Private E-Mails: Diese Ausnahmen gibt’s
Private Emails sind tabu. Diese Nachrichten darf der Arbeitgeber inhaltlich nicht prüfen. Es gibt aber Ausnahmen:
Im Einzelfall dürfen inhaltliche Kontrollen durchgeführt werden, wenn der begründete Verdacht besteht, dass
- eine schwere Verletzung arbeitsrechtlicher Pflichten,
- eine sexuelle Belästigung,
- eine Straftat,
- des Verrats von Betriebs- oder Geschäftsgeheimnissen oder
- Mobbing vorliegt.
Wie Ihr Arbeitgeber reagieren kann
Hält sich eine Kollegin oder ein Kollege nicht an das Verbot,
- Telefon,
- Internet und
am Arbeitsplatz außerhalb der Pausen nicht nutzen zu dürfen, muss das aber nicht gleich harte Konsequenzen haben.
Zwei praktische Maßnahmen: Damit können Sie sich als Betriebsrat anfreunden
Überzeugen Sie als Betriebsrat Ihren Arbeitgeber, dass auch einfache Maßnahmen helfen, um die Kollegin oder den Kollegen im Auge zu behalten.
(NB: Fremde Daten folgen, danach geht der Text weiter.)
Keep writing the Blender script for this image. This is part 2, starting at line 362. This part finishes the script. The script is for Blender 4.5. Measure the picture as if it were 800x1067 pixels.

Zum Beispiel diese:
Maßnahme Nr. 1: Vereinbaren Sie mit dem Arbeitgeber, dass Bildschirme am Arbeitsplatz Ihrer Kolleginnen und Kollegen so platziert werden, dass andere Kollegen und Vorgesetzte diese einsehen können. So verhindern Sie, dass sich manche hinter dem Arbeitstisch verbarrikadieren und privat im Internet surfen oder E-Mails tippen.
Maßnahme Nr. 2: Stemmen Sie sich nicht gegen die Beschäftigung von Kolleginnen und Kollegen in Großraum- statt in Einzelbüros. Dann fallen private Gespräche bei der Arbeit auf und das Problem wird „unter Kollegen“ schnell geregelt.